I've always hated the common description of 'rebase' as 'rewriting history'. None of the existing commits are modified by rebase, new commits are added and the branch names are shuffled around.
Imagine the following sequence of events:
I make a commit on my local master
Someone else makes a commit on their master
They push
I 'pull --rebase'
That history now shows their commits before mine in the history, even though I made my commits first, directly on top of master.
origin repo: M (master)
your repo: M---C1 (master)
other repo: M---C2 (master)
If other pushes `master` to origin we have:
origin repo: M---C2 (master)
your repo: M---C1 (master)
other repo: M---C2 (master)
If you then run, from master, `pull --rebase` we have: origin repo: M---C2 (master)
your repo: M---C1
\
C2---C1' (master)
other repo: M---C2 (master)
Your master branch will be positioned at C1'. As you can see from the diagram, the `pull --rebase` didn't change any existing commits, it just added C2 (same SHA as in the origin and other repos) and added C1', which are the changes in C1 applied to C2 instead of M. If those changes can't be made automatically, you'll get a conflict that has to be resolved before C1' can be created.I don't think it is helpful to describe this as adjusting the order of commits or re-writing history or any similar language that suggests some sort of mutation to the commit tree.
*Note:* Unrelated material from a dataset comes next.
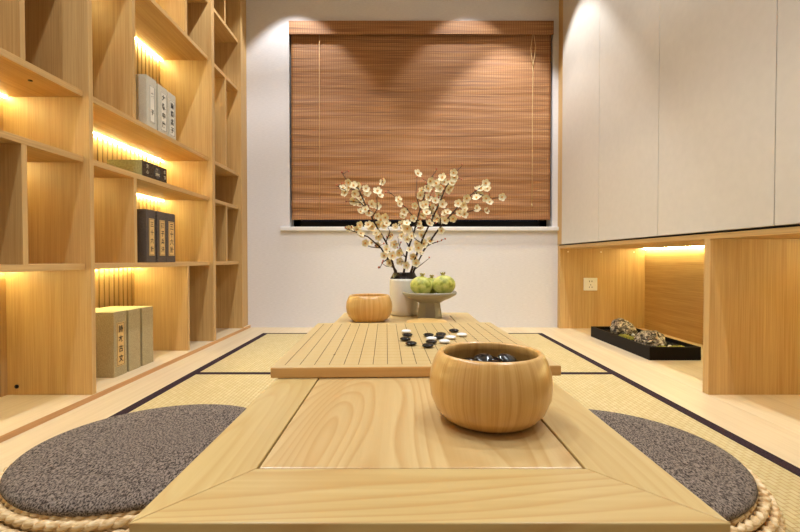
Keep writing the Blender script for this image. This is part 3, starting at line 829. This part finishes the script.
for bi, (lb, tip, main, tw) in enumerate(BRS):       # buds near the tips and scattered
    for ln_ in [main] + tw:
        att[bi].append(('b', (ln_[-1][0] + rnd.uniform(-.5, .5), ln_[-1][1] - 0.5), ln_[-1]))
    for _ in range(8):
        ln_ = rnd.choice([main[3:]] + tw); k = rnd.randrange(len(ln_) - 1); u = rnd.random()
        q = (ln_[k][0] + (ln_[k + 1][0] - ln_[k][0]) * u, ln_[k][1] + (ln_[k + 1][1] - ln_[k][1]) * u)
        att[bi].append(('b', (q[0] + rnd.uniform(-6, 6), q[1] - rnd.uniform(0, 5)), q))
for bi, (lb, tip, main, tw) in enumerate(BRS):
    base = branch_pos(main[0][0], main[0][1], tip); base.y = VY + (bi - 2) * 0.006
    t = thing('blossom_branch', lb, 'flowering branch', tuple(base), 0, 'flowering branches in the white vase')
    mb = MB()
    pts = [branch_pos(x, y, tip) for x, y in main]; pts[0].y = VY + (bi - 2) * 0.006
    n = len(pts); mb.tube(pts, [0.0040 - 0.0029 * i / (n - 1) for i in range(n)], 7)
    for l2 in tw:
        q = [branch_pos(x, y, tip) for x, y in l2]
        off = rnd.uniform(-0.02, 0.02)
        for i in range(1, len(q)): q[i].y += off * i / (len(q) - 1)
        mb.tube(q, [0.0019 - 0.0011 * i / (len(q) - 1) for i in range(len(q))], 5)
    items = []
    for kind, p, q in att[bi]:
        a = branch_pos(q[0], q[1], tip); c = branch_pos(p[0], p[1], tip)
        c.y += rnd.uniform(-0.022, 0.010)
        if (c - a).length > 0.004: mb.tube([a, (a + c) / 2 + Vector((0, 0, 0.002)), c], [0.0009, 0.0008, 0.0007], 4)
        items.append((kind, c))
    mb.build('stem', bark_m, t)
    for kind, c in items:
        o = bpy.data.objects.new('blossom' if kind == 'f' else 'bud', pm if kind == 'f' else bdm); C.objects.link(o); o.parent = t
        o.location = c - base
        if kind == 'f':
            s = rnd.uniform(0.0108, 0.0140); o.scale = (s, s, s)
            d = Vector((rnd.uniform(-0.8, 0.8), -1.0, rnd.uniform(-0.4, 0.9)))
            o.rotation_mode = 'QUATERNION'; o.rotation_quaternion = d.to_track_quat('Z', 'Y')
        else:
            s = rnd.uniform(0.0038, 0.0055); o.scale = (s, s, s); o.rotation_euler = (rnd.uniform(-.7, .7), rnd.uniform(-.7, .7), 0)

# ------------------------------------------------------------------ floor cushions
def cushion(cx, cy, label):
    t = thing('floor_cushion', label, 'floor cushion', (cx, cy, 0), 0, 'round floor cushions beside the table')
    RP = 0.238
    prof = [(0, 0.084), (RP - 0.012, 0.084), (RP - 0.003, 0.087), (RP, 0.092), (RP - 0.001, 0.097), (RP - 0.006, 0.102), (RP - 0.018, 0.1055), (RP - 0.06, 0.108), (RP * 0.4, 0.109), (0, 0.109)]
    MB().lathe(prof, 96, c=(cx, cy, 0)).build('pad', pad_m, t)
    st = MB()
    for ri, (rr, zz) in enumerate([(0.226, 0.0765), (0.2425, 0.0735), (0.254, 0.060), (0.260, 0.044), (0.261, 0.028), (0.255, 0.0135)]):
        n = 40                      # plaits round the ring
        for sgn in range(3):
            pts = []
            m = n * 6
            for i in range(m):
                a = 2 * math.pi * i / m; ph = a * n / 1.5 + sgn * 2 * math.pi / 3 + ri * 1.1
                dr = 0.0085 * math.sin(ph); dz = 0.0048 * math.sin(2 * ph)
                r_ = rr + dr * 0.6 + dz * 0.7; z_ = zz + dr * 0.95
                pts.append((cx + r_ * math.cos(a), cy + r_ * math.sin(a), max(z_, 0.0062)))
            st.tube(pts, 0.0062, 6, closed=True)
    st.build('plaited_straw_ring', straw_m, t)
    MB().lathe([(0, 0.0), (0.245, 0.0), (0.250, 0.02), (0.248, 0.05), (0.232, 0.066), (0.215, 0.083), (0, 0.083)], 64, c=(cx, cy, 0)).build('straw_core', straw_dark, t)
cushion(-0.494, 0.889, 'round charcoal pad on a plaited straw base, left of the low table')
cushion(0.400, 0.862, 'round charcoal pad on a plaited straw base, right of the low table')

# ------------------------------------------------------------------ tray garden
TXa, TXb, TYa, TYb = 1.164, 1.404, 2.045, 2.675
tr = MB(); w = 0.008; th = 0.062
tr.box(TXa, TXb, TYa, TYb, 0.0, 0.008)
tr.box(TXa, TXa + w, TYa, TYb, 0.008, th); tr.box(TXb - w, TXb, TYa, TYb, 0.008, th)
tr.box(TXa + w, TXb - w, TYa, TYa + w, 0.008, th); tr.box(TXa + w, TXb - w, TYb - w, TYb, 0.008, th)
tag(tr.build('garden_tray', tray_m), 'black rectangular tray of a miniature rock garden on the niche floor', 'tray')
sg = MB(); grid = []
nx, ny = 26, 66
for j in range(ny + 1):
    row = []
    for i in range(nx + 1):
        x = TXa + w + (TXb - TXa - 2 * w) * i / nx; y = TYa + w + (TYb - TYa - 2 * w) * j / ny
        row.append(sg.bm.verts.new((x, y, 0.044 + 0.005 * noise.noise(Vector((x * 90, y * 90, 1))))))
    grid.append(row)
for j in range(ny):
    for i in range(nx): sg.bm.faces.new((grid[j][i], grid[j][i + 1], grid[j + 1][i + 1], grid[j + 1][i]))
so2 = sg.build('black_gravel', soil_m); tag(so2, 'fine black gravel filling the garden tray', 'gravel', kind='stuff')
def rock(c, rad, seed, rz, label):
    mb = MB(); mb.blob((0, 0, 0), rad, 0.26, 1.5, 5, seed, flat=-rad[2] * 0.45, M=Matrix.Rotation(rz, 3, 'Z'))
    o = mb.build('garden_rock', rock_m); o.location = (c[0], c[1], c[2] + rad[2] * 0.42)
    return tag(o, label, 'rock', 'rocks in the garden tray')
rock((1.287, 2.535, 0.042), (0.062, 0.064, 0.056), 2.0, 0.3, 'rounder pale weathered rock at the far end of the black tray')
rock((1.272, 2.235, 0.040), (0.070, 0.080, 0.046), 9.0, -0.4, 'longer pale weathered rock nearer the viewer in the black tray')
def moss(c, r, seed, lb):
    mb = MB(); mb.blob((0, 0, 0), r, 0.5, 2.5, 3, seed, flat=0)
    o = mb.build('moss_patch', moss_m); o.location = c; tag(o, lb, 'moss', 'moss patches in the garden tray')
moss((1.245, 2.40, 0.040), (0.030, 0.10, 0.014), 1.0, 'moss patch between the two rocks along the front of the tray')
moss((1.335, 2.105, 0.040), (0.048, 0.035, 0.016), 5.0, 'moss patch in the near right corner of the tray')
moss((1.270, 2.120, 0.040), (0.024, 0.028, 0.013), 8.0, 'small moss patch in front of the nearer rock')
rnd = random.Random(5)
for i in range(9):
    mb = MB(); r_ = rnd.uniform(0.005, 0.011); mb.blob((0, 0, 0), (r_, r_ * 0.9, r_ * 0.7), 0.4, 1.5, 2, i * 3.1)
    o = mb.build('pebble', pebble_m)
    if i < 6: o.location = (rnd.uniform(1.29, 1.34), 2.34 + i * 0.02, 0.050)
    else: o.location = (rnd.uniform(1.27, 1.33), 2.145 - (i - 6) * 0.025, 0.052)
    tag(o, 'small white pebble behind the gap between the rocks' if i < 6 else 'small white pebble in front of the nearer rock', 'pebble', 'pebbles between the rocks' if i < 6 else 'pebbles in front of the nearer rock')

# ------------------------------------------------------------------ lights
def spot(x, y, power, ang=80, blend=0.35, col=(0.94, 0.97, 1.0), size=0.018):
    l = bpy.data.lights.new('downlight', 'SPOT'); l.energy = power; l.spot_size = R(ang); l.spot_blend = blend
    l.color = col; l.shadow_soft_size = size
    o = bpy.data.objects.new('downlight_lamp', l); C.objects.link(o); o.location = (x, y, CEIL - 0.01)
for x, y, p, a in ((-0.71, 2.74, 40, 82), (0.74, 2.64, 78, 74), (0.45, 2.74, 28, 80),
                   (-0.71, 1.90, 55, 116), (-0.71, 1.0, 55, 116), (-0.71, 0.1, 45, 116),
                   (0.74, 1.90, 38, 112), (0.74, 1.0, 46, 112), (0.74, 0.1, 42, 112)):
    spot(x, y, p, a, 0.3)
l = bpy.data.lights.new('room_fill', 'AREA'); l.shape = 'RECTANGLE'; l.size = 1.3; l.size_y = 2.6; l.energy = 3; l.color = (1.0, 0.95, 0.88)  # soft fill light added to lift the whole room, not a real fitting
o = bpy.data.objects.new('room_fill_lamp', l); C.objects.link(o); o.location = (0.05, 0.6, CEIL - 0.01)

w = bpy.data.worlds.new('night'); bpy.context.scene.world = w; w.use_nodes = True
w.node_tree.nodes['Background'].inputs[0].default_value = (0.01, 0.012, 0.02, 1)

# ------------------------------------------------------------------ camera
cam = bpy.data.cameras.new('camera'); co = bpy.data.objects.new('camera', cam); C.objects.link(co)
cam.sensor_width = 36; cam.lens = 36 * F / 800; cam.clip_start = 0.01
co.location = (0, 0, H); co.rotation_euler = (R(90) - math.atan((266 - HY) / F), 0, 0)
sc = bpy.context.scene; sc.camera = co
sc.view_settings.view_transform = 'Standard'; sc.view_settings.look = 'None'; sc.view_settings.gamma = 1; sc.view_settings.exposure = 0.0
sc.cycles.max_bounces = 10; sc.cycles.diffuse_bounces = 6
The only thing that has happened here is that additional commits have been added to the tree and the label `master` has been moved to a new leaf commit.
I realize some other commenters have said I'm being pedantic but I would instead say that I'm being accurate. You can't really understand how rebase, rebase -i, rebase --onto, fixups, reflog manipulations, and so on work if you don't have the correct mental model of the git commit tree.